Jutta Allmendinger, WZB

Freilich mussten alle Wissenschaftler wissen, worauf sie sich einlassen. „Ihr seid als Forscher frei – aber einen Mängelbericht wollen wir auf keinen Fall“, fasste Hans Döbert den Arbeitsauftrag der Politik zusammen. Döbert leitet das Deutsche Institut für internationale pädagogische Forschung, das die Federführung innehat.
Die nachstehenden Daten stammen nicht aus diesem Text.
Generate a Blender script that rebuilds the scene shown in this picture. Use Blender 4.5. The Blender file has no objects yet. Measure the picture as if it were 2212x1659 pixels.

Aber wo taugen Bildungsberichte dann? Auf der lokalen Ebene, und die wurde bei der Ebert-Tagung leider vernachlässigt. Es gibt inzwischen in vielen Städten Bildungsberichte, die auf einzelne Stadteile heruntergebrochen werden. Offenbach hat einen sehr präzisen Bericht, auch Dortmund. „Kinderarmut, Sockelarbeitslosigkeit und vererbte Bildungsarmut – das ist der Teufelskreis, aus dem die Familien nicht herauskommen“, sagte Dortmunds Exbürgermeister Gerhard Langemeyer. Mit Hilfe des Bildungsberichts wissen die Stadtoberen genau, wo sie ansetzen müssen.

Und beim nächsten Mal „werden wir auch Ross und Reiter nennen“, so Langemeyer. Sprich: Dann wird der Dortmunder Bildungsbericht sagen, wo es gute und schlechte Schulen gibt und woran es liegt. Und dann hätte wenigstens dieser Bericht einen Nutzen.

Die OECD-Studie „Bildung auf einen Blick“ indes war gestern zu Redaktionsschluss bereits wieder heiß umstritten.